When it comes to voter turnout and election outcomes, it’s not just what you know, but perhaps who you know that makes the difference, according to a new study led by a Florida State University researcher.
People more closely connected to electoral candidates in their social network vote at higher rates, according to Matthew Pietryka, an assistant professor of political science. The term “social network” refers to the wide collection of family, friends and acquaintances that an individual has, as well as a social connection’s family, friends and acquaintances.
In addition to the higher participation rate, the study found that the greater the connection to candidates from a particular party, the more likely it is a voter will support that party and oppose the other.
Pietryka’s findings were published in the American Political Science Review.
“Research on the social determinants of voting has really lagged behind research on the personal determinants of voting,” Pietryka said. “The big problem is that many studies do a poor job measuring the social context which individuals are embedded. We know very little about how your friends and your family influence your views.”
For decades, political scientists have attempted to find the key identifiers in predicting how and why people vote. Researchers have long been aware of how certain key factors, such as race, class, education and psychological disposition have a strong degree of influence on electoral preferences.
These identifiers are key in part because they are easy to measure with surveys. Surveys focus on respondents’ attributes, but obscure the social context in which they reside. Political scientists have mostly followed suit — studying how things that are easy to measure in surveys influence voting. Thus, the influence of social networks on voting has received little attention.
This study, however, controlled for factors like race and education while simultaneously putting them into a proper social context.
Researchers used results from an 1859 election in Alexandria, Va., and an 1874 election from Newport, Ky., to conduct the study. These 19th-century electoral results were gathered by Don DeBats, a historian from Flinders University in Australia who collaborated with Pietryka. DeBats spent the better part of the past two decades compiling information on the citizens of each city and their individual social network.
For every citizen eligible to vote, researchers measured their proximity to all the candidates.
“For instance, you might be the neighbor of someone who ran for city council, or you might go to church with someone who ran for city council,” Pietryka said. “What we were doing was looking to see what individuals shared some social connection with candidates.

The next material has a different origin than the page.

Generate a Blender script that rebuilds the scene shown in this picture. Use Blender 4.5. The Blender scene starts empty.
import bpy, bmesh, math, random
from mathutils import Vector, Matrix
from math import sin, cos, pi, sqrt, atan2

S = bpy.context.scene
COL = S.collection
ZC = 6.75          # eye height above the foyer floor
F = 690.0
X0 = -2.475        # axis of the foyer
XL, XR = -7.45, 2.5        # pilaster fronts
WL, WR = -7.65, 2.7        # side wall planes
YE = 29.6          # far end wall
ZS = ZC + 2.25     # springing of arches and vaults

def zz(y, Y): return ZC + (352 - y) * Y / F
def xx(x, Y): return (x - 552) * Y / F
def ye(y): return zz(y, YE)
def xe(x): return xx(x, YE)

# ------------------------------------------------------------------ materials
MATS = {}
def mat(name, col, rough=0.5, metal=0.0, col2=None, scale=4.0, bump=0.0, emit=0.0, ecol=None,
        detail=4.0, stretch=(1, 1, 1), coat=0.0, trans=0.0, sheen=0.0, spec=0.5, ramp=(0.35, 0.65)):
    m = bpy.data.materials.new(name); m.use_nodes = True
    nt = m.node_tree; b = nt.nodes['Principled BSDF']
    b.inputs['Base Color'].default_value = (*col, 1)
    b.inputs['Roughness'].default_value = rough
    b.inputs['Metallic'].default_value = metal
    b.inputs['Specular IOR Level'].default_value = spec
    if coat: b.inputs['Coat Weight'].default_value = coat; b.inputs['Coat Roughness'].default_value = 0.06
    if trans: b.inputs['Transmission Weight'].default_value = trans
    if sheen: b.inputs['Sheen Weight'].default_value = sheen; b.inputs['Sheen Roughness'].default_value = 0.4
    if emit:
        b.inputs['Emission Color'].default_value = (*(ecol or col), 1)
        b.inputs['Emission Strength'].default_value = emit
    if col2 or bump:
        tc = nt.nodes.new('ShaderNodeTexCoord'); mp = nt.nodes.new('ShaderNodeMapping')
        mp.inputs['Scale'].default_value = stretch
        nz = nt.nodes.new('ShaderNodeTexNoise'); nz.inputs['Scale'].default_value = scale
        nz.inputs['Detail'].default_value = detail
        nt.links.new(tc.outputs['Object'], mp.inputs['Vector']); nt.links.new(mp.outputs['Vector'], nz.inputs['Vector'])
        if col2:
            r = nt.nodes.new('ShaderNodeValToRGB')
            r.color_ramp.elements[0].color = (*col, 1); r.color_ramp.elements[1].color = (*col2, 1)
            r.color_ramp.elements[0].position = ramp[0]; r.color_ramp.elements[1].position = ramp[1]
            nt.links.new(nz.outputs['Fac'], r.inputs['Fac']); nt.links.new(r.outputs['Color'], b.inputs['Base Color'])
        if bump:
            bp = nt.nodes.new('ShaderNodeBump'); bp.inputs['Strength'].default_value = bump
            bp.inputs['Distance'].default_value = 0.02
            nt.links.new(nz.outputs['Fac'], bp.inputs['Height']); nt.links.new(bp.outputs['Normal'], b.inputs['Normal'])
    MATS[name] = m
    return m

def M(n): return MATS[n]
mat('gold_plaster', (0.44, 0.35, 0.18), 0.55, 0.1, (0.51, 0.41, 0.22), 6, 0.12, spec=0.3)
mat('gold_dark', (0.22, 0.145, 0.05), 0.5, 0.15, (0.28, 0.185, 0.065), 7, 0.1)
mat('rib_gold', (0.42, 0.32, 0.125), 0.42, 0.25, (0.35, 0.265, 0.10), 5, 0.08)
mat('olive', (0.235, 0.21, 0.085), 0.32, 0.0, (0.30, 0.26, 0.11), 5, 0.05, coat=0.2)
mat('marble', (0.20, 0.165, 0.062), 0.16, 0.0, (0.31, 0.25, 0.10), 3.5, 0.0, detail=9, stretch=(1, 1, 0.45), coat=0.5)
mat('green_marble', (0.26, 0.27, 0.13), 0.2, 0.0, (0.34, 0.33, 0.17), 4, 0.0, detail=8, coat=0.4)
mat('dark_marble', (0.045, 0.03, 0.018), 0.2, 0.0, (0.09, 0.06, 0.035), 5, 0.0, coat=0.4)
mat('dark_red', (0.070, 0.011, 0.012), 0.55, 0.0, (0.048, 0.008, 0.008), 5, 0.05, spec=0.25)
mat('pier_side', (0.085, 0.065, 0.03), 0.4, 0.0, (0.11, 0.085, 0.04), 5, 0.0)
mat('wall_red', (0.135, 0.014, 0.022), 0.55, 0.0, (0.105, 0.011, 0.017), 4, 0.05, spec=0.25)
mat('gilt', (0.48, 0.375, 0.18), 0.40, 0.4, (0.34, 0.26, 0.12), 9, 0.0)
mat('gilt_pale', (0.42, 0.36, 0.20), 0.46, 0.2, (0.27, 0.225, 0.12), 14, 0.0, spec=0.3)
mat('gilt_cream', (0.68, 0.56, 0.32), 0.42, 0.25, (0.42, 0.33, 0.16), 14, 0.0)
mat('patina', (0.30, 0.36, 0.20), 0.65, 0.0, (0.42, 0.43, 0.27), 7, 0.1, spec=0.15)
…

We played something like ‘Six Degrees of Kevin Bacon,’ where we said if you are neighbors with someone who works with someone who ran for city council, you’re two degrees removed.”
Because the voting records from Alexandria and Newport were both intact and very detailed, Pietryka said, the results from the 19th century were important in reaching his conclusion.
“We could build up a much more detailed social network of these people living in the 19th century than we could with data on people living today,” he said.
Pietryka also used results from a 2010 election in Williamsburg, Va., where a student from the College of William & Mary ran for city council. Data came from a survey given to students identifying their voting preferences, as well as their friends at the university.
Despite a more than 150-year difference between the voting time frames, the researchers said their findings held constant regardless of the time period and electoral composition.
Pietryka plans to expand the scope of his research in the future using a concept known as “friends and neighbors voting,” which examines the impact of geographic proximity on voting. Pietryka said he wants to explore how physical and social distance intertwine with ethnicity and class to shape people’s political participation.